La estatua, de aprox. dos metros de alto, no fue desechada, sino “trasladada a la Sociedad Histórica de Nueva York, que ha aceptado el préstamo, con el fin de «proteger el trabajo artístico y proporcionar las oportunidades de exhibirla en un contexto educativo e histórico»”**. Otros monumentos no corrieron con la misma suerte. Un caso emblemático es el del rey Leopoldo II de Bélgica, quien lideró la colonización de El Congo con la que se llevó la vida y libertad de millones de congoleses. Leopoldo II no actuó en el vacío, sino en un periodo histórico denominado neocolonialismo en el que las emergentes potencias industriales europeas convirtieron toda el África y parte del Asia en sus colonias políticas, administrativas y económicas. Entonces se produjeron toda clase de execrables abusos en contra de la población local.
Los últimos años, decenas de monumentos y cuadros que representan al controversial rey han sido destruidos o vandalizados, los que han podido salvarse han sido transferidos al Museo Real de África Central. Su director, Guido Gryseels, espera que su museo no se convierta en un cementerio de obras de arte alusivas al viejo y colonialista monarca.
Un monumento, busto, estatua, pintura o escultura con contenido histórico no deben comprenderse necesariamente como un reconocimiento o condecoración al evento o personaje que evocan. Nuestra lógica debe ser que la interpretación presente del pasado es siempre cambiante. Además de constituir obras de arte -y el arte debe ser preservado- estos lugares nos recuerdan lo sucedido, con lo que tiene de bueno y de malo, mientras que paradigmas y significados van cambiando. Pero al pasado no lo podemos destruir, por más que queramos. Así por ejemplo, Auschwitz, el espeluznante campo de exterminio nazi se preserva porque tiene un mensaje que darle al presente, acerca de lo que no debe suceder nunca más, y así en cada caso.

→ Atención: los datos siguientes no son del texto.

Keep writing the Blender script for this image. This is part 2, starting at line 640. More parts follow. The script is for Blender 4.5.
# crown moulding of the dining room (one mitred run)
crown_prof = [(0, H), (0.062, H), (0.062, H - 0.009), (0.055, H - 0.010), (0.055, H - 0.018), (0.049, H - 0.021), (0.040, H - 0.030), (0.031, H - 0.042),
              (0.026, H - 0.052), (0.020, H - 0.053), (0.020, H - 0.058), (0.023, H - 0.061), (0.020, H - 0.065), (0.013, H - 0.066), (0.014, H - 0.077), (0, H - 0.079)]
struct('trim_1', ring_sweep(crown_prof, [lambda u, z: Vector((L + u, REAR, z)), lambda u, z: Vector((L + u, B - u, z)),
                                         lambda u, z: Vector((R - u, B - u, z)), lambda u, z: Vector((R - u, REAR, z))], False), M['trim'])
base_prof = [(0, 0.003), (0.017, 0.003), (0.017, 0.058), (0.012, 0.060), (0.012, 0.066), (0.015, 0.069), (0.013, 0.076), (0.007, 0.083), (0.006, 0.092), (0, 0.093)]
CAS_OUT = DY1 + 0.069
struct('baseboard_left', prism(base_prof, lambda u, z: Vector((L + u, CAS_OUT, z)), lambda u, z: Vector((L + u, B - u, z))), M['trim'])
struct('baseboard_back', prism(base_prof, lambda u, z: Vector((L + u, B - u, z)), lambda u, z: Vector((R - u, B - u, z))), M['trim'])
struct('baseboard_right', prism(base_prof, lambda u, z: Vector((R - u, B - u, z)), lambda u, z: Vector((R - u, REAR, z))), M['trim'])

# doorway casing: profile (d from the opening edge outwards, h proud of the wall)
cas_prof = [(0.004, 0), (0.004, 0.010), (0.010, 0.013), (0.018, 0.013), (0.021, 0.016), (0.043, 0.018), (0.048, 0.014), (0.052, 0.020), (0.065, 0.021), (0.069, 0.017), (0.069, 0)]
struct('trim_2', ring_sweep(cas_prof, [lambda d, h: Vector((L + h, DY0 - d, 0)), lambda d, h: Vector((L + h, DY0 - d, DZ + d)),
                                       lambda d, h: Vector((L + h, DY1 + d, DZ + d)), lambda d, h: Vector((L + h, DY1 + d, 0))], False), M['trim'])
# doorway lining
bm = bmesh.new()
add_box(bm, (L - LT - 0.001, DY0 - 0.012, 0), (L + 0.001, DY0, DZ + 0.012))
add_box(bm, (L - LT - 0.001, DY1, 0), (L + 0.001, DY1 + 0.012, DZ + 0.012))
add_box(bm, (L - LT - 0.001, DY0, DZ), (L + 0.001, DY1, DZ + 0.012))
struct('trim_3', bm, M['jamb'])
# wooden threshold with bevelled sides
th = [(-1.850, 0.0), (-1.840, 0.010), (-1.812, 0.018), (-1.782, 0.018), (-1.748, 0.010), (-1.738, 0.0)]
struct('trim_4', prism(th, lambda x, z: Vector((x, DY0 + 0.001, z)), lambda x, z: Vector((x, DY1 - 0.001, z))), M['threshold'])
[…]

Los contenidos de las placas conmemorativas que explican una obra de arte o monumento, estatua, etc., sí que pueden cambiar, pueden contener disclaimers, el presente tiene todo el derecho de resignificar un lugar de la memoria conforme a los valores vigentes. Eventualmente se le puede cambiar de lugar, como la estatua de Jefferson, si ocupa uno socialmente muy discutido. Pero de lo que se trata es de explicar, compartir, resignificar, hacer docencia con el pasado. Al pasado no se puede destruir, hacerlo es a la sociedad lo que la amnesia a la memoria humana.
Recordemos a los pobladores del tórrido Macondo, en Cien Años de Soledad de Gabriel García Márquez, absolutamente desorientados, inconscientes de sus propios nombres pues olvidaron quienes eran y de dónde provenían. El presente fue concebido por el pasado ¿se les puede separar?